Stated exercise: Every line that contains the word "from" should be copied.

— Start of Supplied data —

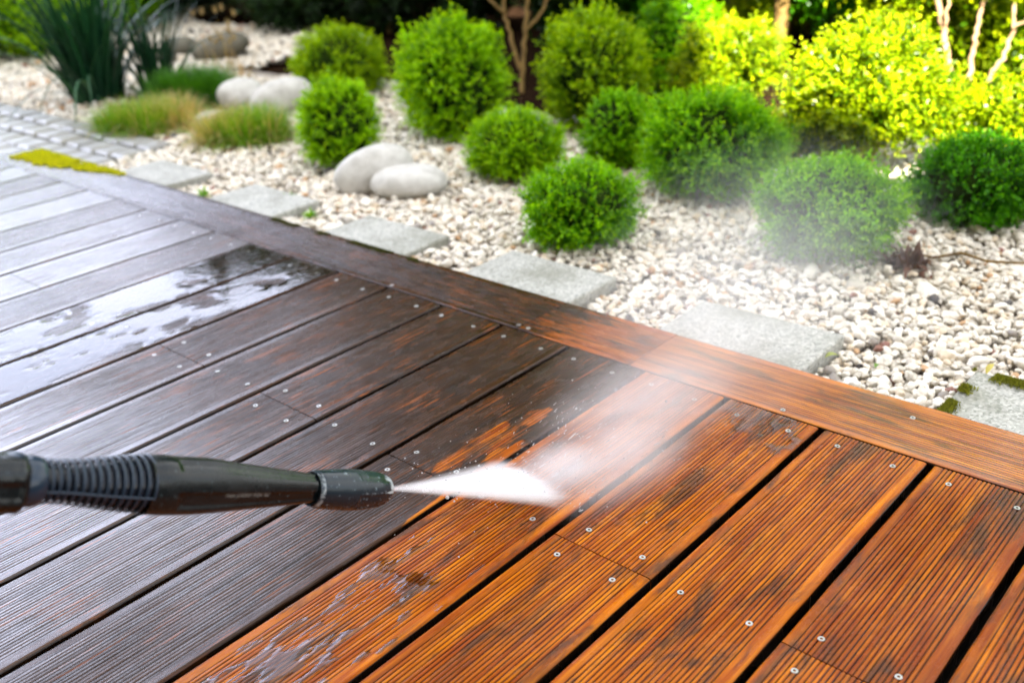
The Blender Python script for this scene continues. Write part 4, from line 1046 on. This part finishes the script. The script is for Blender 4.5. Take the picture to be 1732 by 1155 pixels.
# wedge mesh in jet space: x 0..1, y +-(.035+.5x), z +-(.06+.5x)
V = np.array([(x, sy * (.035 + .5 * x), sz * (.06 + .5 * x)) for x in (-.01, 1.04) for sy, sz in ((-1, -1), (1, -1), (1, 1), (-1, 1))]); Q = [(0, 1, 2, 3), (4, 7, 6, 5)] + [(k, 4 + k, 4 + (k + 1) % 4, (k + 1) % 4) for k in range(4)]
Q = [q[::-1] for q in Q]
jo = bpy.data.objects.new('jet_core', mesh_np('jet_core', V, Q)); col.objects.link(jo); jo.data.materials.append(vol_mat('jet_water', 'jet', 150, 1.6, 1.0))
ys, zs = HWJ / .5 * 1.02, .011 / .5
jm = Matrix.Identity(4)
for i in range(3): jm[i][0] = xd[i] * JL; jm[i][1] = yd[i] * ys; jm[i][2] = zd[i] * zs; jm[i][3] = NZ[i]
jo.parent = jet; jo.matrix_parent_inverse = Matrix.Translation(jet.location).inverted(); jo.matrix_basis = jm
def puff(name, c, ax, dens, parent, namp=.5, nscale=2.0):
    V, Fc = ICO2; o = bpy.data.objects.new(name, mesh_np(name, V * 1.06, Fc)); col.objects.link(o)
    o.data.materials.append(vol_mat(name + '_water', 'ball', dens, nscale, namp))
    mm = Matrix.Identity(4)
    for i in range(3):
        for j in range(3): mm[i][j] = ax[j][i]
        mm[i][3] = c[i]
    o.parent = parent; o.matrix_parent_inverse = Matrix.Translation(parent.location).inverted(); o.matrix_basis = mm; return o
# splash sheet running on from the strike line, then the mist it throws up
go = unit(A3(.10, 1, 0)); gs = A3(go[1], -go[0], 0)
puff('splash', jc + A3(.01, .03, .012), (go * .085, gs * .070, A3(0, 0, .020)), 34, jet)
puff('splash', A3(1.36, -.27, .02), (go * .16, gs * .085, A3(0, 0, .04)), 12, jet)
puff('splash', A3(1.31, -.16, .035), (go * .24, gs * .13, A3(0, 0, .06)), 7.5, jet)
mist = empty('mist', (1.3, 0, .1), 'pale water mist drifting from the deck towards the bushes', kind='stuff')
puff('mist_cloud', at(1150, 610, .05), (unit(A3(-.1, 1, .1)) * .30, gs * .22, A3(0, 0, .10)), 1.2, mist, .2)
puff('mist_cloud', at(1230, 500, .09), (unit(A3(-.1, 1, .12)) * .38, gs * .32, A3(0, 0, .15)), 1.2, mist, .2)
puff('mist_cloud', at(1320, 390, .12), (unit(A3(0, 1, .1)) * .36, gs * .34, A3(0, 0, .20)), .6, mist, .2)
# flying droplets
dr = []
for k in range(230):
    f = rng.random(); s_ = rng.lognormal(0, .35) * .0007
    if k < 70: p = NZ + xd * JL * rng.uniform(.1, .9) + rng.normal(0, .012, 3)
    else: p = jc + A3(0, .05, .02) + rng.normal(0, 1, 3) * A3(.07, .10, .015)
    if p[2] < .002: p[2] = .002
    dr.append((p + ICO2[0] * s_, ICO2[1]))
for k in range(170):
    s_ = rng.lognormal(0, .4) * .00036; e_ = unit(go + gs * rng.normal(0, .35) + A3(0, 0, rng.uniform(0, .5))); f = rng.random() ** 1.5
    p = I1 + (I2 - I1) * rng.uniform(-.2, 1.2) + e_ * f * .16; st_ = ICO2[0] * s_; st_ = st_ + (st_ @ e_)[:, None] * e_ * rng.uniform(2, 9)
    p[2] = max(p[2], .003); dr.append((p + st_, ICO2[1]))
V, Fc = join(dr); tag(link('water_droplets', mesh_np('water_droplets', V, Fc, True), M['drop']), 'fine water droplets scattered around the jet', kind='stuff')

# ---------------------------------------------------------------- unseen blocks added behind the camera to shade the near garden
shade_blocks = empty('shade_blocks', (0, -4.2, -.09), 'unseen blocks added behind the camera to shade the deck and near garden', 'shade_blocks')
TE = math.tan(R(SUN_EL)) / math.cos(R(180 - SUN_AZ))
def shade_height(yedge, z): return z + (yedge + 3.4) * TE        # block height whose shadow edge passes over (yedge, z)
h1 = shade_height(1.19, .12); h2 = shade_height(2.9, .5)
box('low_shade_block', (-2.6, 9.5, -6.5, -3.4, -.09, h1), M['render'], shade_blocks)
box('tall_shade_block', (.6, 4.5, -6.503, -3.397, -.09, h2), M['render'], shade_blocks)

— End of Supplied data —

The answer:
The Blender Python script for this scene continues. Write part 4, from line 1046 on. This part finishes the script. The script is for Blender 4.5. Take the picture to be 1732 by 1155 pixels.
# splash sheet running on from the strike line, then the mist it throws up
mist = empty('mist', (1.3, 0, .1), 'pale water mist drifting from the deck towards the bushes', kind='stuff')